Problem statement: Extract every line that contains the word "objects".
* * * * * * *
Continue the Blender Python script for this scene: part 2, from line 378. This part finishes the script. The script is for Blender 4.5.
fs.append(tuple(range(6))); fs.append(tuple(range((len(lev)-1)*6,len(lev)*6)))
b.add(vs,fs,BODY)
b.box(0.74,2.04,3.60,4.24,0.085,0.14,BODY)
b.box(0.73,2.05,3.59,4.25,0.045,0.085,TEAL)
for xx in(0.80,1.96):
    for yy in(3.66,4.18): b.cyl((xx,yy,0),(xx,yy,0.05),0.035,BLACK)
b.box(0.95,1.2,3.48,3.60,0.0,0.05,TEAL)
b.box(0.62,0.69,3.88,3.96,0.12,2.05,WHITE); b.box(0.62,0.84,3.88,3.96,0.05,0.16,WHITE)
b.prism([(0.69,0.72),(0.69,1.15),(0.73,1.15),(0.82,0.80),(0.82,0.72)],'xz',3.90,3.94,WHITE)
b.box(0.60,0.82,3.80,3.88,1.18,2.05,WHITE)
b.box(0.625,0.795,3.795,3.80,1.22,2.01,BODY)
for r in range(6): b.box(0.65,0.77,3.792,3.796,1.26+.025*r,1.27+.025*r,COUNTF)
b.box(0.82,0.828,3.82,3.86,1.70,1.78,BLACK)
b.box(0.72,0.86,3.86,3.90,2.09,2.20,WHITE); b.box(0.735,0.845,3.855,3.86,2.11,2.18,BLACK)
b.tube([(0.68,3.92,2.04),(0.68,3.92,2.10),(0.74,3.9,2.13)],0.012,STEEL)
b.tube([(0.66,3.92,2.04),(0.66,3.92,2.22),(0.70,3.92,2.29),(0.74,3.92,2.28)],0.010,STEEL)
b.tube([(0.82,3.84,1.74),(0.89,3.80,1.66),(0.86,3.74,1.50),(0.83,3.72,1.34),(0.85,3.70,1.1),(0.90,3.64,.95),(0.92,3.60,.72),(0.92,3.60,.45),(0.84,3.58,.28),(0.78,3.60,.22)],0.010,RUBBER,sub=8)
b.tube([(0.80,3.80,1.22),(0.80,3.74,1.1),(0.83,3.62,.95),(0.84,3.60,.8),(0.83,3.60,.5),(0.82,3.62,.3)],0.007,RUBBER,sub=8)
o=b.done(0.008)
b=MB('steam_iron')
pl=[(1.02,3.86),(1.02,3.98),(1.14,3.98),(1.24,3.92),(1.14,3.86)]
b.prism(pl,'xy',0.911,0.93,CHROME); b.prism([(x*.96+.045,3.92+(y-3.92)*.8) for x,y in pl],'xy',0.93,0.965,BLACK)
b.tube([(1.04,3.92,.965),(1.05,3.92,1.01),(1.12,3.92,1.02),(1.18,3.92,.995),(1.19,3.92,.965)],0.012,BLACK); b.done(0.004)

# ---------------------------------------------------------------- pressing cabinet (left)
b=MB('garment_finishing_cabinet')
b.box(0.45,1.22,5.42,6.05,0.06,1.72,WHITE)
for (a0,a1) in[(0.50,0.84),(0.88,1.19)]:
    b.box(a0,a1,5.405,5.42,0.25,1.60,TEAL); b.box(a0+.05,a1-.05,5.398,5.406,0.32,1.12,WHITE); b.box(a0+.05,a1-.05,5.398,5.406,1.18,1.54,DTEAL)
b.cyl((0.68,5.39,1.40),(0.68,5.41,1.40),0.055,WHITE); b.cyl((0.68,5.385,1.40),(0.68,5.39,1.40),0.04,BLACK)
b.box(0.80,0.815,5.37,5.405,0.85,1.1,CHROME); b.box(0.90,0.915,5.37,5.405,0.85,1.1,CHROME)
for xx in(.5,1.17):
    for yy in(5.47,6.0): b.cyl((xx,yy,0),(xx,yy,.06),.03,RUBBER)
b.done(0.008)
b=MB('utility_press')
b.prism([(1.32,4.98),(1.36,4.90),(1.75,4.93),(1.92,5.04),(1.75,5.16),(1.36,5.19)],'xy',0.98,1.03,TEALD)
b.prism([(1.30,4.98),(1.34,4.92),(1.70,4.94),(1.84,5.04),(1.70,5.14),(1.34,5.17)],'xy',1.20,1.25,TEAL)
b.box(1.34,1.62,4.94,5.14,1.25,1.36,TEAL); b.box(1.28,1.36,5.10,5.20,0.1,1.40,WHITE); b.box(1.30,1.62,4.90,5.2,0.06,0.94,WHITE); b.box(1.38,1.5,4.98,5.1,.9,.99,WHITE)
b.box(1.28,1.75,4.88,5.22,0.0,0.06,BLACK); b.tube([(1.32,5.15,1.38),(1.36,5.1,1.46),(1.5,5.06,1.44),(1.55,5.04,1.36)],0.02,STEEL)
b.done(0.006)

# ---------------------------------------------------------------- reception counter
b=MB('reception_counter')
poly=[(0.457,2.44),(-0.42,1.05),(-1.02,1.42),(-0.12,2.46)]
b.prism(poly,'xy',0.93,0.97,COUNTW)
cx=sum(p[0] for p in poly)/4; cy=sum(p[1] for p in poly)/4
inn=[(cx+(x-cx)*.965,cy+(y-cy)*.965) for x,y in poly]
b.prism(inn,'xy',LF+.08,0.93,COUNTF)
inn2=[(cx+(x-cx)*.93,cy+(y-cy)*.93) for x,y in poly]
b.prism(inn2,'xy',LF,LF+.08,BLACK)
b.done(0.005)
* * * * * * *
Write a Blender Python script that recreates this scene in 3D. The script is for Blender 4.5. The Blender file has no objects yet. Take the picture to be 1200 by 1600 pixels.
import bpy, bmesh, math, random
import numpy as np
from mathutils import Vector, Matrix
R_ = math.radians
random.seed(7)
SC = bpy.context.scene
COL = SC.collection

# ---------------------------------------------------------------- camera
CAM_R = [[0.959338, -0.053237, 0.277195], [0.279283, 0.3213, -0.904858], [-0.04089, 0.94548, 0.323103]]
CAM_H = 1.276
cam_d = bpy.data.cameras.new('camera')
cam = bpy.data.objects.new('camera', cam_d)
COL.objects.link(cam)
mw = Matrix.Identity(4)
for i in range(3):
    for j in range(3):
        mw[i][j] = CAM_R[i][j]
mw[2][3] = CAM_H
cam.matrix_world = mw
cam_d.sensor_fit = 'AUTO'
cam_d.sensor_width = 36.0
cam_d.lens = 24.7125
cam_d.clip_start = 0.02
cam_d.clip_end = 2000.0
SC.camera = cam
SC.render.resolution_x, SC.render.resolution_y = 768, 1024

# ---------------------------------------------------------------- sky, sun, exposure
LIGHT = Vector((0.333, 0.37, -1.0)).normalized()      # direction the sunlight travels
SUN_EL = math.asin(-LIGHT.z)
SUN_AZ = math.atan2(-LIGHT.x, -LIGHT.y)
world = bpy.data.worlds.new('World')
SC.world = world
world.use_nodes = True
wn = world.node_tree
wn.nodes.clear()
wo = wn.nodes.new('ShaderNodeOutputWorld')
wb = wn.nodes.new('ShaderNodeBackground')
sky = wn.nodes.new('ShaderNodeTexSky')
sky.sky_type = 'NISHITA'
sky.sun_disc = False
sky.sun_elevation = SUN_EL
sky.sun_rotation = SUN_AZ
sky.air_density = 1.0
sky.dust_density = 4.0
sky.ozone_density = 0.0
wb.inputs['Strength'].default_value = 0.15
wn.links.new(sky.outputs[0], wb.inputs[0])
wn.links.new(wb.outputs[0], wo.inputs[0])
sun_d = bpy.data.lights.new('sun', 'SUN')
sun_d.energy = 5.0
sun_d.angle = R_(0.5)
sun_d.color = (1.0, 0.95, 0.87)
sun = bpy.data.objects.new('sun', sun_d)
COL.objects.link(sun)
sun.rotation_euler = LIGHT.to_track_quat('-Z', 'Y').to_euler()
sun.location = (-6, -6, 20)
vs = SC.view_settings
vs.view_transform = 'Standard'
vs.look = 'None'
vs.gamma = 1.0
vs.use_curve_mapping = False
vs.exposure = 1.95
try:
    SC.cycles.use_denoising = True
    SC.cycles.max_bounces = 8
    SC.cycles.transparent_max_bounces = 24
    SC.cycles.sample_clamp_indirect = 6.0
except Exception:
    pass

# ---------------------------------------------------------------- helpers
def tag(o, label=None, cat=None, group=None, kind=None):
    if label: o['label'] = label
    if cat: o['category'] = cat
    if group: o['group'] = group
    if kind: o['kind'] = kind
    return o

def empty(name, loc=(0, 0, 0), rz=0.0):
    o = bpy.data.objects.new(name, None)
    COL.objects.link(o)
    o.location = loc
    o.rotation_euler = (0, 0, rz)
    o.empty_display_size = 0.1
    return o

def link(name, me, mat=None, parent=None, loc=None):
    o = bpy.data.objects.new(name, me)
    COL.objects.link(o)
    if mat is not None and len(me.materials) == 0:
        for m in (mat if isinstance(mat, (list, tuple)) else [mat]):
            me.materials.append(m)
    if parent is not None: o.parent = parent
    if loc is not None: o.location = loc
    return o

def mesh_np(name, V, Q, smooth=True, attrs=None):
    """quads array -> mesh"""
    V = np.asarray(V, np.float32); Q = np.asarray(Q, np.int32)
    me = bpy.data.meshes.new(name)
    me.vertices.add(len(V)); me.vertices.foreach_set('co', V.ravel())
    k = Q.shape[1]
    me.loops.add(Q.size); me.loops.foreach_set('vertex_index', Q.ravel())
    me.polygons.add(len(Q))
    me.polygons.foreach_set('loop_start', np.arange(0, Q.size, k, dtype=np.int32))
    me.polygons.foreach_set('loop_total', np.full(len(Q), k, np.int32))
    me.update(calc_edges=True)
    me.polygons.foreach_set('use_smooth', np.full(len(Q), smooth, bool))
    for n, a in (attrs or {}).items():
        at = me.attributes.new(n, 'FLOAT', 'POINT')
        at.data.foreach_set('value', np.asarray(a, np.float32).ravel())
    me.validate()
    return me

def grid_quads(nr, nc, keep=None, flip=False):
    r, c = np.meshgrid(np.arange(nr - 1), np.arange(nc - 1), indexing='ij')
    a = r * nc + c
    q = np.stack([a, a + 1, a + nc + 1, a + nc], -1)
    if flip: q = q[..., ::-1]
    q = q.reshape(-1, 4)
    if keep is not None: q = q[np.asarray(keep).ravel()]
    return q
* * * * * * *
Task answer:
Write a Blender Python script that recreates this scene in 3D. The script is for Blender 4.5. The Blender file has no objects yet. Take the picture to be 1200 by 1600 pixels.
cam = bpy.data.objects.new('camera', cam_d)
COL.objects.link(cam)
sun = bpy.data.objects.new('sun', sun_d)
COL.objects.link(sun)
    o = bpy.data.objects.new(name, None)
    COL.objects.link(o)
    o = bpy.data.objects.new(name, me)
    COL.objects.link(o)